What funding did Portal Space Systems raise?

Portal Space Systems raised a $50 million Series A that values the company at $250 million. Geodesic Capital and Mach33 led the round, with Booz Allen Ventures, ARK Invest, AlleyCorp, and FUSE also joining, and it comes on top of a $17.5 million seed round closed in April 2025.

How does Portal Space Systems’ solar thermal propulsion work?

It works by focusing sunlight with deployable mirrors onto a receiver, storing that heat in a thermal battery, and then pushing propellant through Portal’s 3D-printed HEX thruster. That lets the spacecraft generate high-velocity exhaust without carrying a reactor, and Portal says the system can deliver up to 6 km/s of delta-v for rapid orbital maneuvering.

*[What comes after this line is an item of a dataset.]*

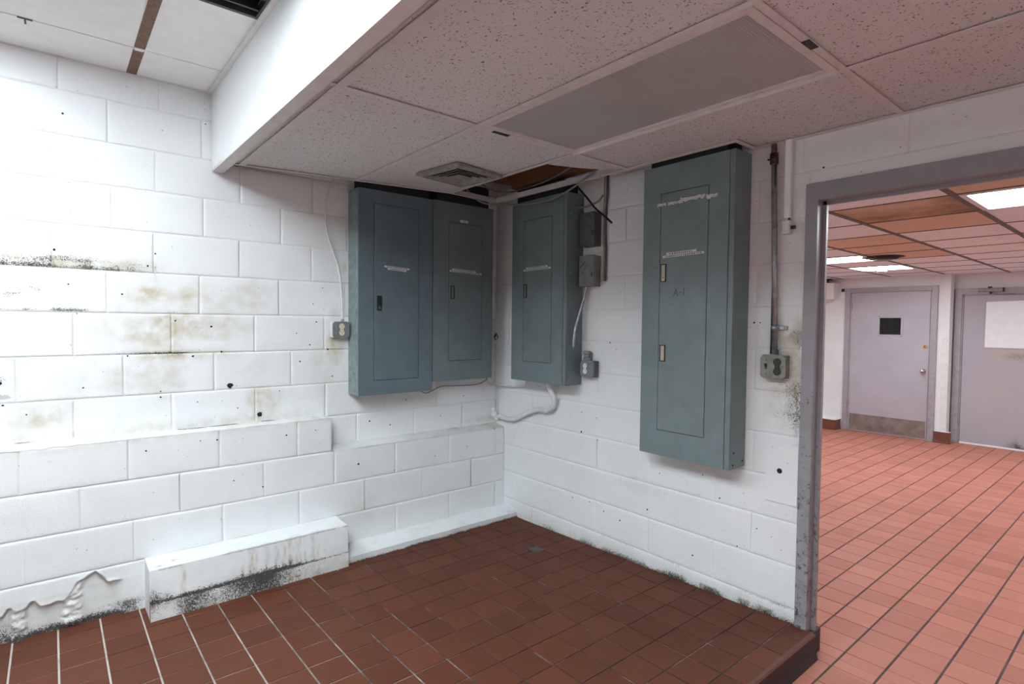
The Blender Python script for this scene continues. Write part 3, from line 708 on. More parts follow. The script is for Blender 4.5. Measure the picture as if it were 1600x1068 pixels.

Who founded Portal Space Systems?

Portal was founded in 2021 by Jeff Thornburg, Ian Vorbach, and Prashaanth Ravindran. Thornburg previously worked on propulsion programs at the Air Force, SpaceX, Stratolaunch, Project Kuiper, and Commonwealth Fusion; Vorbach came through Stratolaunch, Interstellar, and early startup operator roles; Ravindran previously worked at Blue Origin and Stratolaunch and holds a PhD in aerospace engineering.

Is Portal Space Systems a satellite company or a defense tech company?

It’s really both. Portal is building spacecraft for commercial uses like servicing, debris mitigation, and constellation maintenance, but it has also won $45 million in U.S. military strategic funding and is explicitly pitching rapid maneuverability for contested orbital environments, which puts it squarely in the defense-tech conversation too.